Supplied data ->
━━━━━━━━━━━━━━━━━━━━

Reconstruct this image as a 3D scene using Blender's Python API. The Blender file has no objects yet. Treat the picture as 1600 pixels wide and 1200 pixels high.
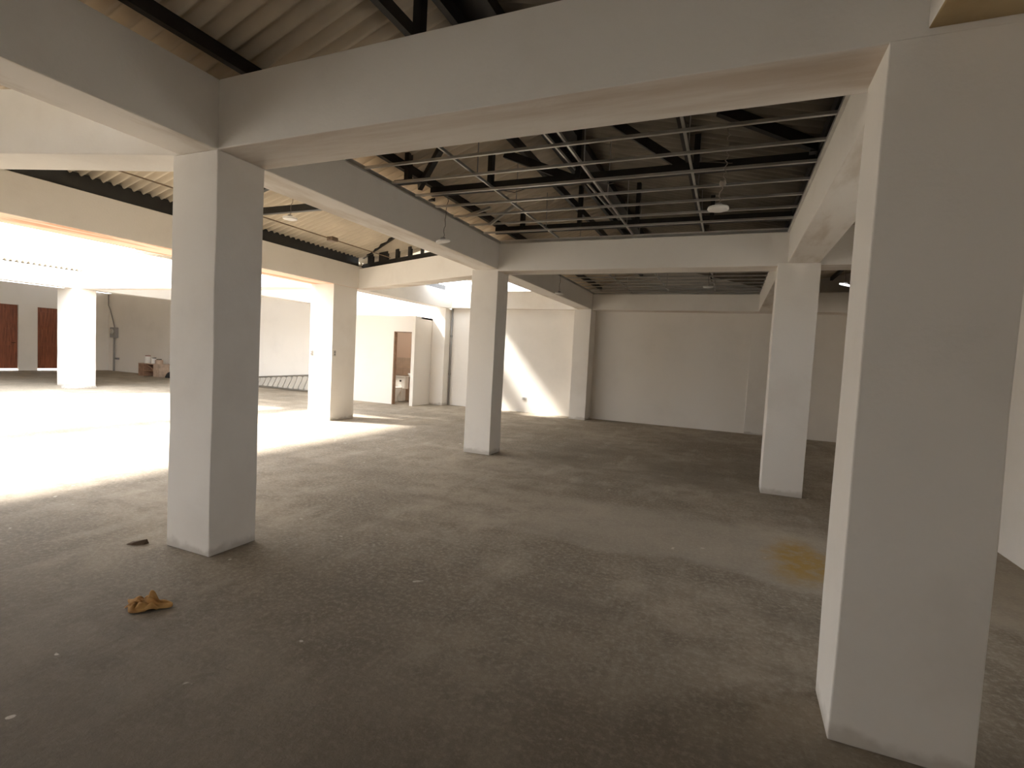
import bpy, bmesh, math, random
from mathutils import Vector, Matrix

random.seed(7)
scene = bpy.context.scene
COL = scene.collection

# ------------------------------------------------------------------ camera
cam_data = bpy.data.cameras.new('camera')
cam = bpy.data.objects.new('camera', cam_data)
COL.objects.link(cam)
FWD = Vector((-0.38829758, 0.92000026, -0.05314605))
RGT = Vector((0.9189582, 0.39087674, 0.05226096))
UPV = Vector((-0.06885365, 0.02854619, 0.99721828))
rot = Matrix((RGT, UPV, -FWD)).transposed()
cam.matrix_world = Matrix.Translation((0, 0, 1.5)) @ rot.to_4x4()
cam_data.sensor_fit = 'HORIZONTAL'
cam_data.sensor_width = 36.0
cam_data.lens = 36.0 * 801.0254 / 1600.0
cam_data.clip_start = 0.05
cam_data.clip_end = 300
scene.camera = cam

# ------------------------------------------------------------------ sky, sun, exposure
world = bpy.data.worlds.new('world')
scene.world = world
world.use_nodes = True
bg = world.node_tree.nodes['Background']
bg.inputs['Color'].default_value = (0.93, 0.96, 1.0, 1)
bg.inputs['Strength'].default_value = 9.2

sun_data = bpy.data.lights.new('sun', 'SUN')
sun_data.energy = 21.5
sun_data.angle = math.radians(7.0)
sun_data.color = (1.0, 0.95, 0.87)
sun = bpy.data.objects.new('sun', sun_data)
SUN_DIR = Vector((0.8, 0.27, -1.0)).normalized()
sun.rotation_euler = SUN_DIR.to_track_quat('-Z', 'Y').to_euler()
sun.location = (-12, 0, 9)
COL.objects.link(sun)


def portal(x0, x1, y0, y1, z):
    d = bpy.data.lights.new('sky_portal', 'AREA')
    d.shape = 'RECTANGLE'
    d.size = x1 - x0
    d.size_y = y1 - y0
    d.cycles.is_portal = True
    o = bpy.data.objects.new('sky_portal', d)
    o.location = ((x0 + x1) / 2, (y0 + y1) / 2, z)
    COL.objects.link(o)


portal(-17.0, -7.4, -1.2, 8.7, 3.34)
portal(-10.6, -6.6, 11.2, 12.95, 3.36)
d = bpy.data.lights.new('sky_portal', 'AREA')          # unseen doorway added for fill light, in the side wall behind the viewer
d.shape, d.size, d.size_y = 'RECTANGLE', 2.1, 0.5
d.cycles.is_portal = True
o = bpy.data.objects.new('sky_portal', d)
o.location = (2.37, -2.6, 1.05)
o.rotation_euler = (0, math.radians(90), 0)
COL.objects.link(o)

d = bpy.data.lights.new('sky_portal', 'AREA')          # window added for fill light, hidden behind the nearest column
d.shape, d.size, d.size_y = 'RECTANGLE', 0.85, 1.1
d.cycles.is_portal = True
o = bpy.data.objects.new('sky_portal', d)
o.location = (2.42, 3.95, 1.975)
o.rotation_euler = (0, math.radians(90), 0)
COL.objects.link(o)

d = bpy.data.lights.new('sky_portal', 'AREA')          # unseen window added for fill light behind the viewer
d.shape, d.size, d.size_y = 'RECTANGLE', 2.4, 1.8
d.cycles.is_portal = True
o = bpy.data.objects.new('sky_portal', d)
o.location = (-7.0, -4.17, 1.6)
o.rotation_euler = (math.radians(90), 0, 0)
COL.objects.link(o)

scene.view_settings.view_transform = 'Standard'
scene.view_settings.look = 'None'
scene.view_settings.gamma = 1.0
scene.view_settings.use_curve_mapping = False
scene.view_settings.exposure = 0.0
scene.cycles.max_bounces = 16
scene.cycles.diffuse_bounces = 10


# ------------------------------------------------------------------ materials
def new_mat(name):
    m = bpy.data.materials.new(name)
    m.use_nodes = True
    return m, m.node_tree.nodes, m.node_tree.links, m.node_tree.nodes['Principled BSDF']


def simple(name, color, rough=0.6, metal=0.0, var=0.0, scale=8.0, bump=0.0):
    m, N, L, b = new_mat(name)
    b.inputs['Base Color'].default_value = (*color, 1)
    b.inputs['Roughness'].default_value = rough
    b.inputs['Metallic'].default_value = metal
    if var or bump:
        tc = N.new('ShaderNodeTexCoord')
        no = N.new('ShaderNodeTexNoise')
        no.inputs['Scale'].default_value = scale
        no.inputs['Detail'].default_value = 6
        L.new(tc.outputs['Object'], no.inputs['Vector'])
        if var:
            r = N.new('ShaderNodeValToRGB')
            r.color_ramp.elements[0].position = 0.3
            r.color_ramp.elements[1].position = 0.7
            r.color_ramp.elements[0].color = (*[c * (1 - var) for c in color], 1)
            r.color_ramp.elements[1].color = (*[min(1, c * (1 + var)) for c in color], 1)
            L.new(no.outputs['Fac'], r.inputs['Fac'])
            L.new(r.outputs['Color'], b.inputs['Base Color'])
        if bump:
            bp = N.new('ShaderNodeBump')
            bp.inputs['Strength'].default_value = bump
            bp.inputs['Distance'].default_value = 0.02
            L.new(no.outputs['Fac'], bp.inputs['Height'])
            L.new(bp.outputs['Normal'], b.inputs['Normal'])
    return m


def plaster(name, base, dirt, dirt_amount, scale=1.3, stretch=(1, 1, 1), thresh=(0.45, 0.75)):
    """White painted render: faint roller mottling, soft dirt smears, trowel bump."""
    m, N, L, b = new_mat(name)
    b.inputs['Roughness'].default_value = 0.85
    b.inputs['Specular IOR Level'].default_value = 0.25
    tc = N.new('ShaderNodeTexCoord')
    mp = N.new('ShaderNodeMapping')
    mp.inputs['Scale'].default_value = stretch
    L.new(tc.outputs['Object'], mp.inputs['Vector'])
    n1 = N.new('ShaderNodeTexNoise')
    n1.inputs['Scale'].default_value = scale
    n1.inputs['Detail'].default_value = 5
    n1.inputs['Roughness'].default_value = 0.6
    L.new(mp.outputs['Vector'], n1.inputs['Vector'])
    mr = N.new('ShaderNodeMapRange')
    mr.interpolation_type = 'SMOOTHSTEP'
    mr.inputs['From Min'].default_value = thresh[0]
    mr.inputs['From Max'].default_value = thresh[1]
    mr.inputs['To Max'].default_value = dirt_amount
    L.new(n1.outputs['Fac'], mr.inputs['Value'])
    mx = N.new('ShaderNodeMix')
    mx.data_type = 'RGBA'
    mx.inputs['A'].default_value = (*base, 1)
    mx.inputs['B'].default_value = (*dirt, 1)
    L.new(mr.outputs['Result'], mx.inputs['Factor'])
    L.new(mx.outputs['Result'], b.inputs['Base Color'])
    n2 = N.new('ShaderNodeTexNoise')
    n2.inputs['Scale'].default_value = 45
    n2.inputs['Detail'].default_value = 5
    L.new(tc.outputs['Object'], n2.inputs['Vector'])
    bp = N.new('ShaderNodeBump')
    bp.inputs['Strength'].default_value = 0.18
    bp.inputs['Distance'].default_value = 0.008
    L.new(n2.outputs['Fac'], bp.inputs['Height'])
    L.new(bp.outputs['Normal'], b.inputs['Normal'])
    return m


M = {}
M['paint'] = plaster('white_paint', (0.84, 0.81, 0.765), (0.72, 0.68, 0.63), 0.5)
M['wall'] = plaster('wall_paint', (0.84, 0.805, 0.755), (0.72, 0.69, 0.64), 0.5, scale=0.7)


def column_paint():
    m = plaster('column_paint', (0.84, 0.81, 0.765), (0.72, 0.68, 0.63), 0.5)
    N, L = m.node_tree.nodes, m.node_tree.links
    b = N['Principled BSDF']
    src = b.inputs['Base Color'].links[0].from_socket
    tc = N.new('ShaderNodeTexCoord')
    sp = N.new('ShaderNodeSeparateXYZ')
    L.new(tc.outputs['Object'], sp.inputs[0])
    n = N.new('ShaderNodeTexNoise')
    n.inputs['Scale'].default_value = 7
    n.inputs['Detail'].default_value = 5
    L.new(tc.outputs['Object'], n.inputs['Vector'])
    a = N.new('ShaderNodeMath')
    a.operation = 'MULTIPLY_ADD'
    a.inputs[1].default_value = 0.16
    L.new(n.outputs['Fac'], a.inputs[0])
    L.new(sp.outputs['Z'], a.inputs[2])
    r = N.new('ShaderNodeMapRange')
    r.interpolation_type = 'SMOOTHSTEP'
    r.inputs['From Min'].default_value = 0.155
    r.inputs['From Max'].default_value = 0.10
    r.inputs['To Max'].default_value = 0.6
    L.new(a.outputs[0], r.inputs['Value'])
    x = N.new('ShaderNodeMix')
    x.data_type = 'RGBA'
    L.new(r.outputs['Result'], x.inputs['Factor'])
    L.new(src, x.inputs['A'])
    x.inputs['B'].default_value = (0.46, 0.42, 0.37, 1)
    L.new(x.outputs['Result'], b.inputs['Base Color'])
    return m


M['column'] = column_paint()
M['soffit'] = plaster('stained_soffit', (0.83, 0.785, 0.73), (0.56, 0.46, 0.37), 0.8, scale=1.5,
                      stretch=(0.3, 2.2, 1), thresh=(0.40, 0.72))
M['soffit_y'] = plaster('stained_soffit_along', (0.83, 0.785, 0.73), (0.60, 0.52, 0.43), 0.7, scale=2.2,
                        stretch=(1.6, 0.35, 1), thresh=(0.47, 0.66))
M['soffit_peach'] = plaster('peach_soffit', (0.80, 0.60, 0.48), (0.55, 0.30, 0.19), 0.85, scale=2.0,
                            stretch=(2.6, 0.25, 1), thresh=(0.52, 0.60))
M['ochre'] = plaster('ochre_soffit', (0.52, 0.41, 0.24), (0.42, 0.30, 0.15), 0.8, scale=2.0)
M['steel'] = simple('black_steel', (0.018, 0.017, 0.016), 0.45, 0.2, 0.3, 9)
M['zinc'] = simple('galvanised_metal', (0.62, 0.61, 0.58), 0.32, 0.85, 0.12, 5)
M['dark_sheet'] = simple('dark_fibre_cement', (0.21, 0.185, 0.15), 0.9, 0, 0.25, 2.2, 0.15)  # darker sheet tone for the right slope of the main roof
def skylight_mat():
    m, N, L, b = new_mat('translucent_sheet')
    N.remove(b)
    out = N['Material Output']
    tr = N.new('ShaderNodeBsdfTranslucent')
    tr.inputs['Color'].default_value = (0.24, 0.23, 0.21, 1)
    df = N.new('ShaderNodeBsdfDiffuse')
    df.inputs['Color'].default_value = (0.55, 0.53, 0.48, 1)
    ad = N.new('ShaderNodeAddShader')
    L.new(tr.outputs[0], ad.inputs[0])
    L.new(df.outputs[0], ad.inputs[1])
    L.new(ad.outputs[0], out.inputs['Surface'])
    return m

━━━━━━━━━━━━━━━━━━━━

Set task -> Pictures stay out. Print the data exactly, from its first line through the line containing "from mathutils import Vector, Matrix".

Answer ->
Reconstruct this image as a 3D scene using Blender's Python API. The Blender file has no objects yet. Treat the picture as 1600 pixels wide and 1200 pixels high.
import bpy, bmesh, math, random
from mathutils import Vector, Matrix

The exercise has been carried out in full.